In occasione del mio primo viaggio a Londra riuscii a ritagliarmi un'intera giornata alla National Gallery. Era agosto, uno degli agosti più soleggiati che si erano visti nella City in anni e anni, e le stanze del museo (a ingresso gratuito) erano piene di turisti e prive di aria condizionata...
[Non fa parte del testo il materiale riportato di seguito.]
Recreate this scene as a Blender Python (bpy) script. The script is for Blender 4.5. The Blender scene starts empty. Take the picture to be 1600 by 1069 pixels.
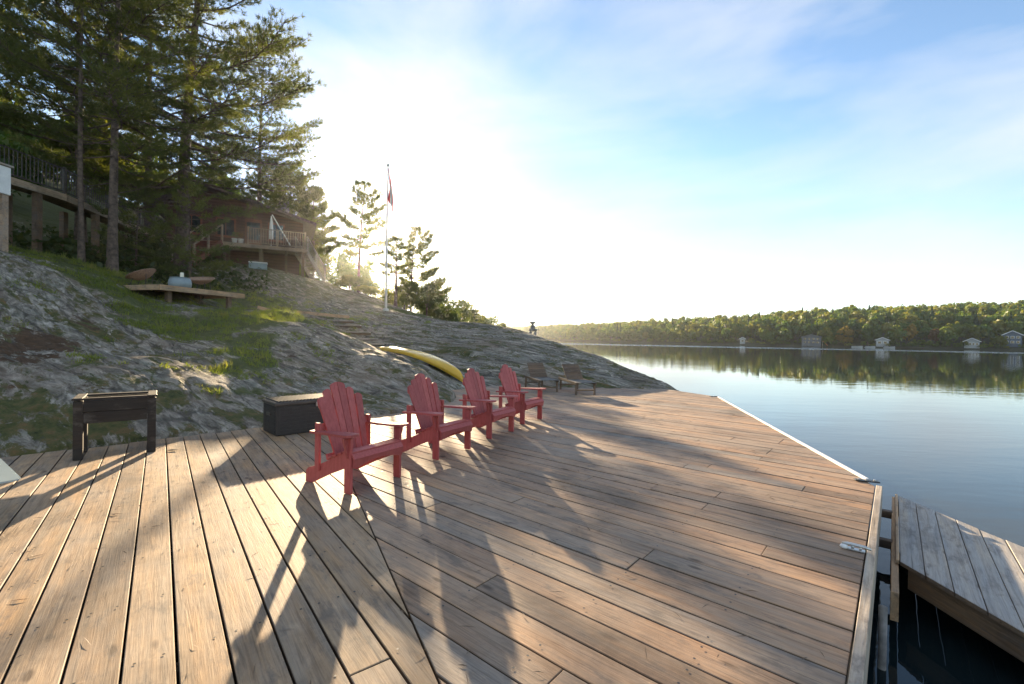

Le povere guardie, con l'aplomb tipico dei britannici, erano impeccabili nella loro divisa, con l'unico conforto di un ventilatore puntato. Seguendo le folle di italiani intenti a sventolarsi coi depliant dei quadri esposti, passai in rassegna tutte le opere più celebri. Arrivai a La Vergine delle Rocce di Leonardo con aspettative purtroppo troppo elevate: non mi trasmise molto più di quanto erano riusciti a fare i libri di storia dell'arte del liceo. La folgorazione, del tutto inaspettata come i colpi di fulmine a scoppio ritardato, avvenne invece con un'opera che avevo studiato e che non avevo amato particolarmente: Bagnanti ad Asnières di Georgeus Seurat. Sorprendente e avvolgente in presenza quanto era piatta e trascurabile in fotografia. Ciò che, per ovvi motivi, mi era stato presentato come porzione di un A4, giganteggiava davanti a me, facendomi perdere nei suoi 2 metri per 3 di altezza. Potevo vedere la mano del pittore all'opera: le singole mosse, i singoli tratti, i singoli colpi su tela e capire come si erano fusi e armonizzati nel quadro generale. In un colpo, potendola ammirare avvicinandomi e allontanandomi a mio piacimento, capii la rivoluzione del pointillism e la genialità dell'artista. E soprattutto capii che ci sono opere che vanno guardate, opere che vanno studiate e opere che vanno sperimentate dal vivo. Sono passati da quell'esperienza quasi 20 anni, eppure la ricordo ancora. Fu uno spartiacque tra una fruizione dell'arte "di testa" - fatta di pareri della critica, biografia degli artisti, studio di simbolismi, tecnica, semiologia... - e una "di cuore", che non può che beneficiare degli studi ma che va ben oltre e li trascende. Puoi smettere di ricordare il nome di un'opera, il nome di un artista, una data, una corrente pittorica, ma difficilmente si potrà dimenticare un'emozione o un'esperienza. Ecco quindi perché ho deciso di dedicare una serie di post alla mostra "Rubaldo Merello tra divisionismo e simbolismo" allestita al Palazzo Ducale di Genova fino al 4 febbraio 2018. Le opere in mostra meritano di essere "vissute". E per farlo capire, non mi limiterò a riportare l'immagine figurativa nel suo complesso, ma anche alcuni dettagli che attestano come ci sia molto di più da ammirare. Ecco alcuni scatti, così come presi dalla fotocamera, senza interventi migliorativi. Inizio con un'immagine introduttiva, che mostra sia il figuratismo delle opere che il bell'allestimento a Palazzo Ducale:
 

 Ho trovato affascinante in particolare quest'opera, purtroppo immortalata con una foto pessima:

 


 La scelta predominante del rosso mitigata dal giallo e le foglie a terra trasmettono un'idea di autunno. Bellissima la pennellata, rapida, che le delinea, così come il tratto sottile, appena accennato, che da solo riesce a dare vita a un muro a secco. Eccone il dettaglio:
 

 Nella foto precedente è possibile osservare anche le pennellate che insieme restituiscono l'immagine del tronco. Nel caso di Merello ci si potrebbe scrivere un trattato. Sono simili ma sempre diversi. Riporto altri due esempi di alberi dipinti da Morello. Ho scelto toni cromatici simili per facilitarne il raffronto.
 


  In entrambi i casi si nota una pennellata materica, rapida e decisa, che contribuisce alla creazione di un'opera armoniosa che incanta ed emoziona lo spettatore. Tratti magici quanto i "puntini" di Seraut.